--- Aim of the exercise ---
The records below are to be copied word for word, with every picture left out.

--- Material shown ---
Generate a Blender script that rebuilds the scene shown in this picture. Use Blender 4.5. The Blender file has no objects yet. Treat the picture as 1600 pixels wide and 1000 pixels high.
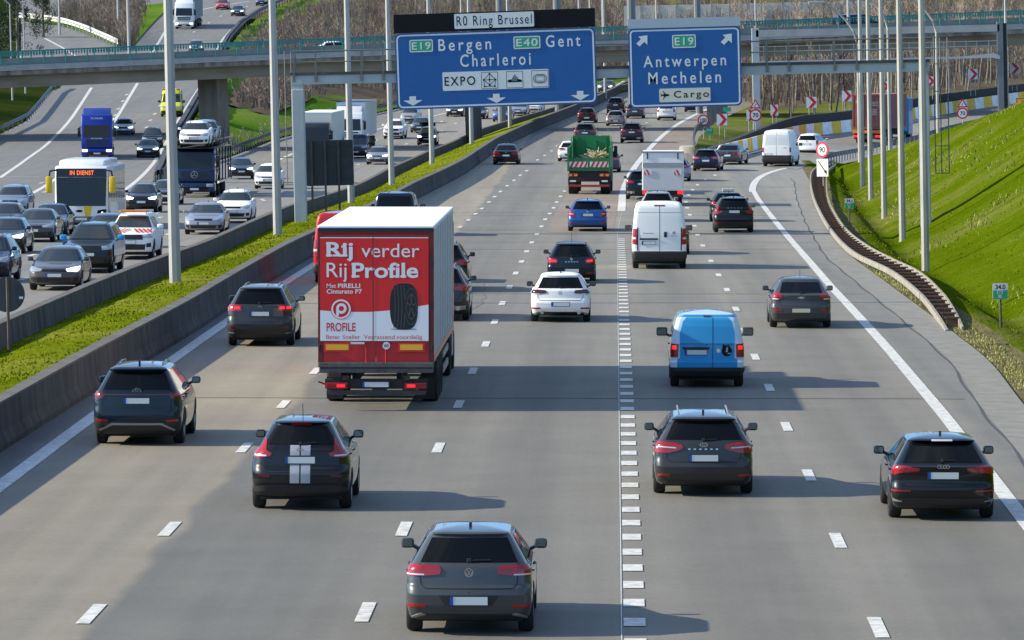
import bpy, bmesh, math, random
import numpy as np
from mathutils import Vector, Matrix
C = bpy.context.scene.collection
SC = bpy.context.scene
R = math.radians
# ---------------------------------------------------------------- camera, sky, sun, exposure
F = 7870.0            # focal length in pixels of a 1600 px wide picture
CAMH = 8.1
_n = math.sqrt(F * F + 161.0 ** 2 + 422.0 ** 2)
YAW = math.asin(161.0 / _n)
PITCH = math.atan(422.0 / F)
cam_d = bpy.data.cameras.new("camera")
cam_d.sensor_width = 36.0
cam_d.lens = 36.0 * F / 1600.0
cam_d.clip_start = 1.0
cam_d.clip_end = 9000.0
cam = bpy.data.objects.new("camera", cam_d)
C.objects.link(cam)
cam.location = (0, 0, CAMH)
cam.rotation_euler = (math.pi / 2 - PITCH, 0, YAW)
SC.camera = cam
ROT = cam.rotation_euler.to_matrix()

SUN_EL, SUN_AZ = 26.5, -93.0          # azimuth from +y (the driving direction), clockwise
world = bpy.data.worlds.new("World")
SC.world = world
world.use_nodes = True
_nt = world.node_tree
_bg = _nt.nodes["Background"]
_sky = _nt.nodes.new("ShaderNodeTexSky")
_sky.sky_type = 'NISHITA'
_sky.sun_disc = False
_sky.sun_elevation = R(SUN_EL)
_sky.sun_rotation = R(SUN_AZ)
_sky.air_density = 1.0
_sky.dust_density = 0.25
_sky.ozone_density = 2.2
# broken clouds drifting over the sky
_tc = _nt.nodes.new("ShaderNodeTexCoord")
_mp = _nt.nodes.new("ShaderNodeMapping")
_mp.inputs['Scale'].default_value = (2.2, 2.2, 5.0)
_nz = _nt.nodes.new("ShaderNodeTexNoise")
_nz.inputs['Scale'].default_value = 1.6
_nz.inputs['Detail'].default_value = 7.0
_nz.inputs['Roughness'].default_value = 0.6
_cr = _nt.nodes.new("ShaderNodeValToRGB")
_cr.color_ramp.elements[0].position = 0.53
_cr.color_ramp.elements[1].position = 0.72
_mx = _nt.nodes.new("ShaderNodeMixRGB")
_mx.inputs['Color2'].default_value = (3.0, 3.2, 3.5, 1)
_nt.links.new(_tc.outputs['Generated'], _mp.inputs['Vector'])
_nt.links.new(_mp.outputs['Vector'], _nz.inputs['Vector'])
_nt.links.new(_nz.outputs['Fac'], _cr.inputs['Fac'])
_nt.links.new(_cr.outputs['Color'], _mx.inputs['Fac'])
_nt.links.new(_sky.outputs['Color'], _mx.inputs['Color1'])
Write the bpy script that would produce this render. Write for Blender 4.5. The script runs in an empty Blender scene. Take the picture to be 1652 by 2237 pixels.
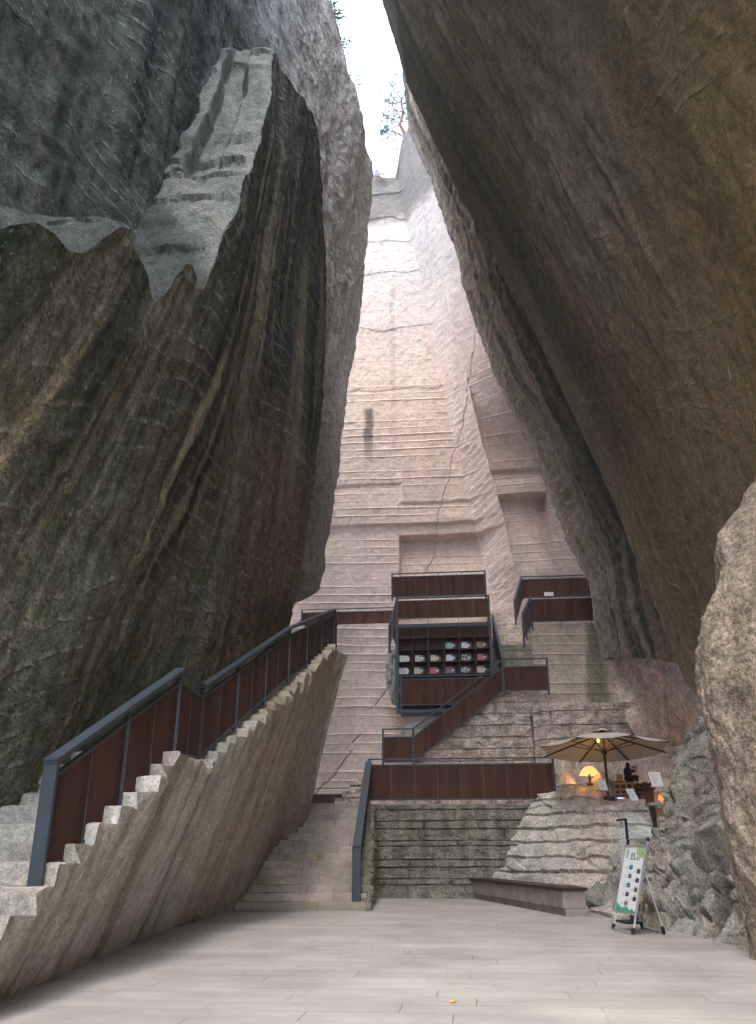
import bpy, bmesh, math, random
import numpy as np
from mathutils import Vector, Matrix
R = math.radians
random.seed(5)
SC = bpy.context.scene
COL = SC.collection

# ------------------------------------------------------------------ camera
FPX, CX, CY = 1834.6, 826.0, 1118.0          # focal length and centre, in a 1652 x 2236 frame
PITCH, YAW, EYE = R(21.94), R(6.0), 1.25
cam = bpy.data.objects.new('camera', bpy.data.cameras.new('camera'))
COL.objects.link(cam)
cam.location = (0, 0, EYE)
cam.rotation_euler = (R(90) + PITCH, 0, YAW)
cam.data.sensor_fit = 'VERTICAL'
cam.data.sensor_height = 24.0
cam.data.lens = FPX / 2236 * 24.0
cam.data.clip_start = 0.1
cam.data.clip_end = 600
SC.camera = cam

# ------------------------------------------------------------------ sky, sun, exposure
SUN_EL, SUN_AZ = R(66), R(200)               # azimuth measured clockwise from +Y
w = bpy.data.worlds.new('World'); SC.world = w
w.use_nodes = True
wt = w.node_tree
sky = wt.nodes.new('ShaderNodeTexSky'); sky.sky_type = 'NISHITA'
sky.sun_disc = False
sky.sun_elevation = SUN_EL; sky.sun_rotation = SUN_AZ
sky.air_density = 1.0; sky.dust_density = 2.0; sky.ozone_density = 1.0
hs = wt.nodes.new('ShaderNodeHueSaturation'); hs.inputs['Saturation'].default_value = 0.7
wt.links.new(sky.outputs[0], hs.inputs['Color'])
bg = wt.nodes['Background']; bg.inputs[1].default_value = 0.15
wt.links.new(hs.outputs[0], bg.inputs[0])
sl = bpy.data.lights.new('sun', 'SUN'); sl.energy = 0.5; sl.angle = R(30); sl.color = (1.0, 0.97, 0.93)
sun = bpy.data.objects.new('sun', sl); COL.objects.link(sun)
sd = Vector((math.sin(SUN_AZ) * math.cos(SUN_EL), math.cos(SUN_AZ) * math.cos(SUN_EL), math.sin(SUN_EL)))
sun.rotation_euler = sd.to_track_quat('Z', 'Y').to_euler()
sun.location = sd * 80
SC.view_settings.view_transform = 'Standard'
SC.view_settings.look = 'None'
SC.view_settings.exposure = 2.95
SC.view_settings.gamma = 1.0
SC.render.engine = 'CYCLES'
SC.cycles.use_denoising = True
SC.cycles.denoiser = 'OPENIMAGEDENOISE'
SC.cycles.denoising_prefilter = 'ACCURATE'
SC.cycles.use_adaptive_sampling = False
SC.cycles.denoising_input_passes = 'RGB_ALBEDO_NORMAL'
SC.cycles.max_bounces = 8
SC.cycles.diffuse_bounces = 5
SC.cycles.sample_clamp_indirect = 8

# ------------------------------------------------------------------ picture ray -> world point
CP, SP, CW, SW = math.cos(PITCH), math.sin(PITCH), math.cos(YAW), math.sin(YAW)
def _ray(x, y):
    u = (x - CX) / FPX; v = (CY - y) / FPX
    fh = CP - v * SP; up = SP + v * CP
    xc = u / fh
    return xc * CW - SW, xc * SW + CW, up / fh
def W(x, y, d):                              # at horizontal distance d along the view
    a, b, c = _ray(x, y); return Vector((a * d, b * d, EYE + c * d))
def WY(x, y, Y):                             # on the plane Y = const
    a, b, c = _ray(x, y); d = Y / b; return Vector((a * d, Y, EYE + c * d))
def WX(x, y, X):
    a, b, c = _ray(x, y); d = X / a; return Vector((X, b * d, EYE + c * d))
def WZ(x, y, z=0.0):                         # on the level z
    a, b, c = _ray(x, y); d = (z - EYE) / c; return Vector((a * d, b * d, z))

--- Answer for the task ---
Generate a Blender script that rebuilds the scene shown in this picture. Use Blender 4.5. The Blender file has no objects yet. Treat the picture as 1600 pixels wide and 1000 pixels high.
import bpy, bmesh, math, random
import numpy as np
from mathutils import Vector, Matrix
C = bpy.context.scene.collection
SC = bpy.context.scene
R = math.radians
# ---------------------------------------------------------------- camera, sky, sun, exposure
F = 7870.0            # focal length in pixels of a 1600 px wide picture
CAMH = 8.1
_n = math.sqrt(F * F + 161.0 ** 2 + 422.0 ** 2)
YAW = math.asin(161.0 / _n)
PITCH = math.atan(422.0 / F)
cam_d = bpy.data.cameras.new("camera")
cam_d.sensor_width = 36.0
cam_d.lens = 36.0 * F / 1600.0
cam_d.clip_start = 1.0
cam_d.clip_end = 9000.0
cam = bpy.data.objects.new("camera", cam_d)
C.objects.link(cam)
cam.location = (0, 0, CAMH)
cam.rotation_euler = (math.pi / 2 - PITCH, 0, YAW)
SC.camera = cam
ROT = cam.rotation_euler.to_matrix()

SUN_EL, SUN_AZ = 26.5, -93.0          # azimuth from +y (the driving direction), clockwise
world = bpy.data.worlds.new("World")
SC.world = world
world.use_nodes = True
_nt = world.node_tree
_bg = _nt.nodes["Background"]
_sky = _nt.nodes.new("ShaderNodeTexSky")
_sky.sky_type = 'NISHITA'
_sky.sun_disc = False
_sky.sun_elevation = R(SUN_EL)
_sky.sun_rotation = R(SUN_AZ)
_sky.air_density = 1.0
_sky.dust_density = 0.25
_sky.ozone_density = 2.2
# broken clouds drifting over the sky
_tc = _nt.nodes.new("ShaderNodeTexCoord")
_mp = _nt.nodes.new("ShaderNodeMapping")
_mp.inputs['Scale'].default_value = (2.2, 2.2, 5.0)
_nz = _nt.nodes.new("ShaderNodeTexNoise")
_nz.inputs['Scale'].default_value = 1.6
_nz.inputs['Detail'].default_value = 7.0
_nz.inputs['Roughness'].default_value = 0.6
_cr = _nt.nodes.new("ShaderNodeValToRGB")
_cr.color_ramp.elements[0].position = 0.53
_cr.color_ramp.elements[1].position = 0.72
_mx = _nt.nodes.new("ShaderNodeMixRGB")
_mx.inputs['Color2'].default_value = (3.0, 3.2, 3.5, 1)
_nt.links.new(_tc.outputs['Generated'], _mp.inputs['Vector'])
_nt.links.new(_mp.outputs['Vector'], _nz.inputs['Vector'])
_nt.links.new(_nz.outputs['Fac'], _cr.inputs['Fac'])
_nt.links.new(_cr.outputs['Color'], _mx.inputs['Fac'])
_nt.links.new(_sky.outputs['Color'], _mx.inputs['Color1'])
Write the bpy script that would produce this render. Write for Blender 4.5. The script runs in an empty Blender scene. Take the picture to be 1652 by 2237 pixels.
import bpy, bmesh, math, random
import numpy as np
from mathutils import Vector, Matrix
R = math.radians
random.seed(5)
SC = bpy.context.scene
COL = SC.collection

# ------------------------------------------------------------------ camera
FPX, CX, CY = 1834.6, 826.0, 1118.0          # focal length and centre, in a 1652 x 2236 frame
PITCH, YAW, EYE = R(21.94), R(6.0), 1.25
cam = bpy.data.objects.new('camera', bpy.data.cameras.new('camera'))
COL.objects.link(cam)
cam.location = (0, 0, EYE)
cam.rotation_euler = (R(90) + PITCH, 0, YAW)
cam.data.sensor_fit = 'VERTICAL'
cam.data.sensor_height = 24.0
cam.data.lens = FPX / 2236 * 24.0
cam.data.clip_start = 0.1
cam.data.clip_end = 600
SC.camera = cam

# ------------------------------------------------------------------ sky, sun, exposure
SUN_EL, SUN_AZ = R(66), R(200)               # azimuth measured clockwise from +Y
w = bpy.data.worlds.new('World'); SC.world = w
w.use_nodes = True
wt = w.node_tree
sky = wt.nodes.new('ShaderNodeTexSky'); sky.sky_type = 'NISHITA'
sky.sun_disc = False
sky.sun_elevation = SUN_EL; sky.sun_rotation = SUN_AZ
sky.air_density = 1.0; sky.dust_density = 2.0; sky.ozone_density = 1.0
hs = wt.nodes.new('ShaderNodeHueSaturation'); hs.inputs['Saturation'].default_value = 0.7
wt.links.new(sky.outputs[0], hs.inputs['Color'])
bg = wt.nodes['Background']; bg.inputs[1].default_value = 0.15
wt.links.new(hs.outputs[0], bg.inputs[0])
sl = bpy.data.lights.new('sun', 'SUN'); sl.energy = 0.5; sl.angle = R(30); sl.color = (1.0, 0.97, 0.93)
sun = bpy.data.objects.new('sun', sl); COL.objects.link(sun)
sd = Vector((math.sin(SUN_AZ) * math.cos(SUN_EL), math.cos(SUN_AZ) * math.cos(SUN_EL), math.sin(SUN_EL)))
sun.rotation_euler = sd.to_track_quat('Z', 'Y').to_euler()
sun.location = sd * 80
SC.view_settings.view_transform = 'Standard'
SC.view_settings.look = 'None'
SC.view_settings.exposure = 2.95
SC.view_settings.gamma = 1.0
SC.render.engine = 'CYCLES'
SC.cycles.use_denoising = True
SC.cycles.denoiser = 'OPENIMAGEDENOISE'
SC.cycles.denoising_prefilter = 'ACCURATE'
SC.cycles.use_adaptive_sampling = False
SC.cycles.denoising_input_passes = 'RGB_ALBEDO_NORMAL'
SC.cycles.max_bounces = 8
SC.cycles.diffuse_bounces = 5
SC.cycles.sample_clamp_indirect = 8

# ------------------------------------------------------------------ picture ray -> world point
CP, SP, CW, SW = math.cos(PITCH), math.sin(PITCH), math.cos(YAW), math.sin(YAW)
def _ray(x, y):
    u = (x - CX) / FPX; v = (CY - y) / FPX
    fh = CP - v * SP; up = SP + v * CP
    xc = u / fh
    return xc * CW - SW, xc * SW + CW, up / fh
def W(x, y, d):                              # at horizontal distance d along the view
    a, b, c = _ray(x, y); return Vector((a * d, b * d, EYE + c * d))
def WY(x, y, Y):                             # on the plane Y = const
    a, b, c = _ray(x, y); d = Y / b; return Vector((a * d, Y, EYE + c * d))
def WX(x, y, X):
    a, b, c = _ray(x, y); d = X / a; return Vector((X, b * d, EYE + c * d))
def WZ(x, y, z=0.0):                         # on the level z
    a, b, c = _ray(x, y); d = (z - EYE) / c; return Vector((a * d, b * d, z))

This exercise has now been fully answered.